1. As a general principle, taxes should not be levied for the purpose of accumulating unnecessary surplus funds or to prepare for remote and speculative contingencies. People ex rel. Stevenson v. Atchison, T. & S.F. Ry. Co., 261 Ill. 33, 36, 103 N.E. 614, 616 (1913); Cities Service Oil Co. v. Carter, 247 La. 974, 983, 175 So. 2d 288, 291 (1965); Rogge v. Petroleum County, 80 P.2d 380, 381 (Mont. 1938); Pacific First Sav. & Loan Ass'n. v. Pierce County, 27 Wash. 2d 347, 351, 178 P.2d 351, 353 (1947); 4 C. Antieau, Local Government Law § 41.01 (1987). Section 4-51-1 NMSA 1978, which applies to county budgets, provides: "At the close of any calendar year should the actual revenues exceed the estimated budget estimates [sic] of expenses as so finally approved and certified, such excess moneys shall be applied on the budget estimate for the next succeeding year." The legislature thus has determined that counties must not accumulate unnecessary surplus funds.

Pursuant to Section 6-6-2(A) NMSA 1978, each county files a proposed budget with the local government division of the department of finance and administration on or before July 1 of each year. Section 6-6-2(D) NMSA 1978 requires the local government division to review the proposed budgets and "make corrections, revisions and amendments to the proposed budgets as may be necessary to meet the requirements of law." The secretary of finance and administration sets the counties' property tax rates after the local government division approves the budgets. Section 7-38-33(A) NMSA 1978. Because Section 4-51-1 is a requirement of law for county budgets, the department of finance and administration must take excess funds into account in the budget approval and property tax rate setting process, and apply excess funds to the following year's budget estimate. Counties may not accumulate surplus funds as unreserved general fund balances. The department of finance and administration cannot approve proposed budgets that retain unreserved general fund balances.

2. Counties may apply excess funds to a contingency fund. See Government Accounting Standard Board, Codification of Governmental Accounting and Financial Reporting Standards § 1500.110 (2d ed. 1987.) Contingency funds, however, should not be established for the purpose of accumulating funds for the remote future or for contingencies that may never occur. See, e.g., People ex rel. Stevenson v. Atchison, T. & S.F. Ry. Co., 261 Ill. 33, 36, 103 N.E. 614, 616 (1913). Therefore, if a county intends to reserve excess funds in a contingency fund, Sections 6-6-2 and 4-51-1 require the county to make a good faith estimate of reasonably foreseeable contingent liability and include it in the proposed budget submitted to the local government division.

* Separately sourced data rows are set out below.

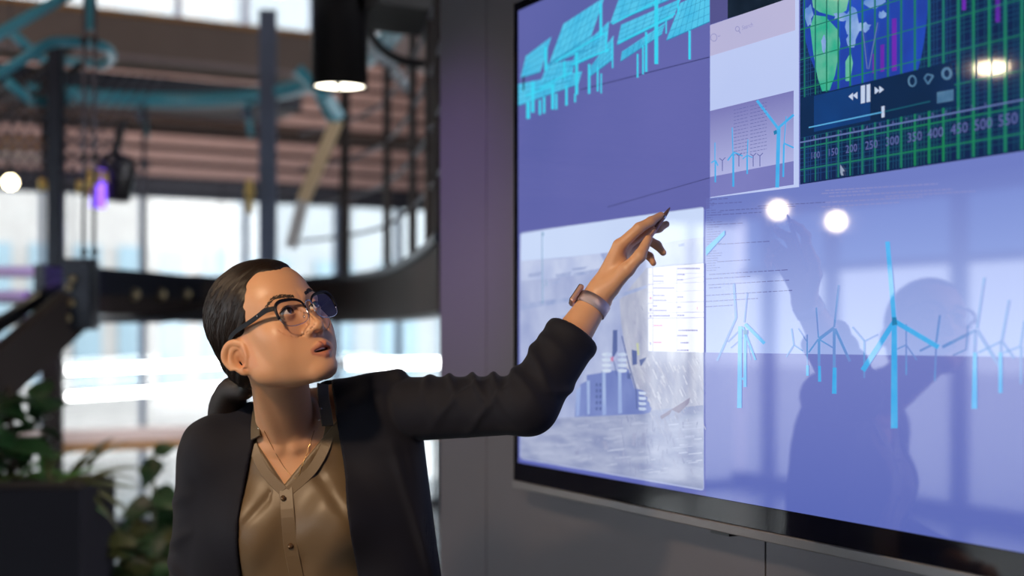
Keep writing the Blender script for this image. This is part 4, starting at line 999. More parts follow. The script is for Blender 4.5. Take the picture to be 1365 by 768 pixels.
FING = [  # px, py, depth chains
    [(826, 328, 2.283), (852, 304, 2.272), (868, 295, 2.275), (881, 287, 2.285)],
    [(831, 328, 2.300), (862, 308, 2.300), (878, 304, 2.305), (888, 299, 2.310)],
    [(833, 334, 2.317), (862, 319, 2.325), (876, 327, 2.325), (884, 337, 2.322)],
    [(832, 344, 2.330), (855, 335, 2.338), (866, 342, 2.336), (871, 351, 2.332)]]
FING = [[P(*q) for q in f] for f in FING]
FR = [[0.0108, 0.0093, 0.0080, 0.0060], [0.0108, 0.0092, 0.0079, 0.0060], [0.0103, 0.0088, 0.0076, 0.0057], [0.0095, 0.0078, 0.0068, 0.0052]]
THUMB = [P(812, 384, 2.285), P(836, 359, 2.262), P(853, 341, 2.256), P(864, 319, 2.262)]

def sd_hand(p):
    d = rc(p, WR, P(800, 388, 2.297), 0.0235, 0.022)
    for f, r in zip(FING, (0.0125, 0.0128, 0.0122, 0.0112)):
        d = smin(d, rc(p, P(801, 388, 2.300).lerp(f[0], 0.12), f[0], 0.0165, r), 0.012)
    d = smin(d, rc(p, P(812, 380, 2.290), P(829, 352, 2.288), 0.017, 0.011), 0.012)
    for f, r in zip(FING, FR):
        e = chain(p, f, r, 0.004); d = smin(d, e, 0.005)
    d = smin(d, chain(p, THUMB, [0.0165, 0.0125, 0.0102, 0.0072], 0.006), 0.010)
    return d

EYE = np.array([0.0282, -0.0728, 0.0105]); ER_ = 0.0122
def almond(x, z, hu=0.0064, hl_=0.0046, c=0.0138):
    Ru = (hu * hu + c * c) / (2 * hu); Rl = (hl_ * hl_ + c * c) / (2 * hl_)
    return np.maximum(np.sqrt(x * x + (z - (hu - Ru)) ** 2) - Ru, np.sqrt(x * x + (z - (Rl - hl_)) ** 2) - Rl)
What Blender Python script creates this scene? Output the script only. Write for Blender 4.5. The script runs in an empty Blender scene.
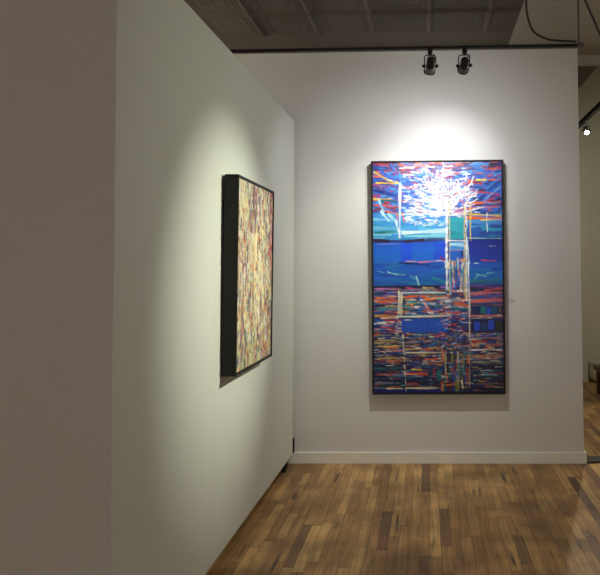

Sections 6-10-10(F) and 6-10-44 NMSA 1978 authorize counties to invest funds. Section 6-10-10(F) provides, in pertinent part:

[C]ounty ... treasurers, by and with the advice and consent of their respective boards of finance ... have the power to invest all sinking funds or money remaining unexpended from the proceeds of any issue of bonds or other negotiable securities ... and all money not immediately necessary for the public uses of the counties ... not invested or deposited in banks, savings and loan associations or credit unions [in certain securities].

(Emphasis added.)

Section 6-10-44 allows a county treasurer to "temporarily invest" excess funds in certain securities if he cannot divide equitably and ratably among qualified depositories all the money he has on hand. Both sections contemplate that a county may invest funds as an interim measure until it spends them for public use. In light of Section 4-51-1 and the public policy against using taxes to accumulate unnecessary surplus funds, we do not believe that Sections 6-10-10(F) and 6-10-44 authorize counties to create funds solely for the purpose of investment. However, these sections authorize counties to invest funds that they have identified or reserved for some future public use.

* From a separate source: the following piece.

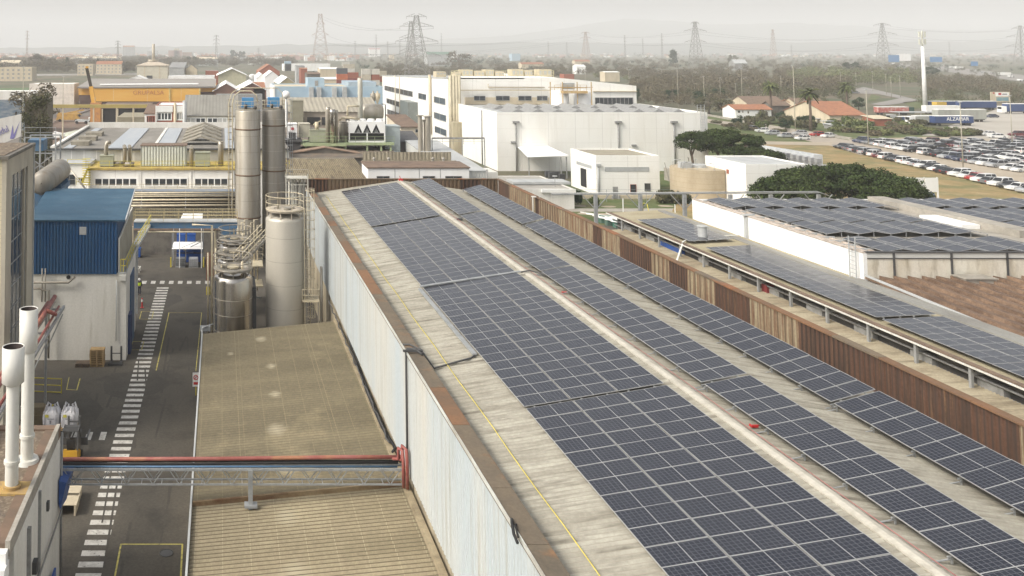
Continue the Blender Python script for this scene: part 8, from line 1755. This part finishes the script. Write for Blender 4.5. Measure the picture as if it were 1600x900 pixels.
Y_=392.; t=T('tractor_unit','white lorry cab at the right end of the ochre warehouse','lorry',(AX(324,155,Y_),Y_,0)); b=MB(); b.hexa([(AX(319,160,Y_),Y_,.8),(AX(331,160,Y_),Y_,.8),(AX(331,160,Y_),Y_+2.5,.8),(AX(319,160,Y_),Y_+2.5,.8),(AX(319,160,Y_)+.2,Y_+.2,4.6),(AX(328,160,Y_),Y_+.2,4.),(AX(328,160,Y_),Y_+2.3,4.),(AX(319,160,Y_)+.2,Y_+2.3,4.6)]); b.build('cab',m_whitep,t); b=MB(); b.box(AX(326,160,Y_),AX(331.3,160,Y_),Y_-.05,Y_,1.6,3); b.build('side_window',m_cglass,t); b=MB(); b.tube([(AX(322,160,Y_),Y_-.1,.6),(AX(322,160,Y_),Y_+.3,.6)],.6,10); b.build('wheel',m_black,t)
# pavilion with mast, sheds
Y_=560.; pv_,z_=hpx('pavilion','pale square pavilion with shallow pyramid roof and a thin chimney','building',214,262,103,Y_,18,M('pale_pavilion',(.6,.56,.45),c2=(.54,.5,.4)),m_beige,.5,'gx')
x0,x1=AX(212,103,Y_),AX(264,103,Y_); zt=AZ(94,Y_); b=MB(); xm=(x0+x1)/2; b.add([(x0,Y_-.5,z_+.2),(x1,Y_-.5,z_+.2),(x1,Y_+19,z_+.2),(x0,Y_+19,z_+.2),(xm,Y_+9,zt)],[(0,1,4),(1,2,4),(2,3,4),(3,0,4)]); b.build('pyramid_roof',M('pale_pink_roof',(.5,.43,.34)),pv_)
b=MB(); b.tube([(xm,Y_+9,zt-.5),(xm,Y_+9,AZ(68.5,Y_))],.9,10); b.cyl(xm,Y_+9,zt-.6,zt+.3,3.4,16); b.build('chimney',M('pale_chimney',(.5,.45,.36)),pv_)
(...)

3. Section 7-37-7(B)(1) NMSA 1978 authorizes a property tax rate "for the use of each county for general purposes." We have found no authority that prohibits counties from using general funds for capital projects. Section 6-6-2(H) NMSA 1978 allows the local government division to increase a county's total budget in the event the county:

[U]ndertakes an activity, service, project or construction program which was not contemplated at the time the final budget was adopted and approved and which activity, service, project or construction program will produce sufficient revenue to cover the increase in the budget or the local public body has surplus funds on hand not necessary to meet the expenditures provided for in the budget with which to cover the increase in the budget.

(Emphasis added.)

This section clearly assumes that a county can use surplus funds for capital projects. Counties may place excess funds in a reserve account or designate a fund balance for use in future capital projects.

In summary, counties may not accumulate funds as an unreserved general fund balance, for a remote contingency, or for the sole purpose of investment. They must apply excess funds in such categories to the following year's budget estimate. Counties, however, may designate or reserve excess funds for reasonably foreseeable contingencies or capital projects.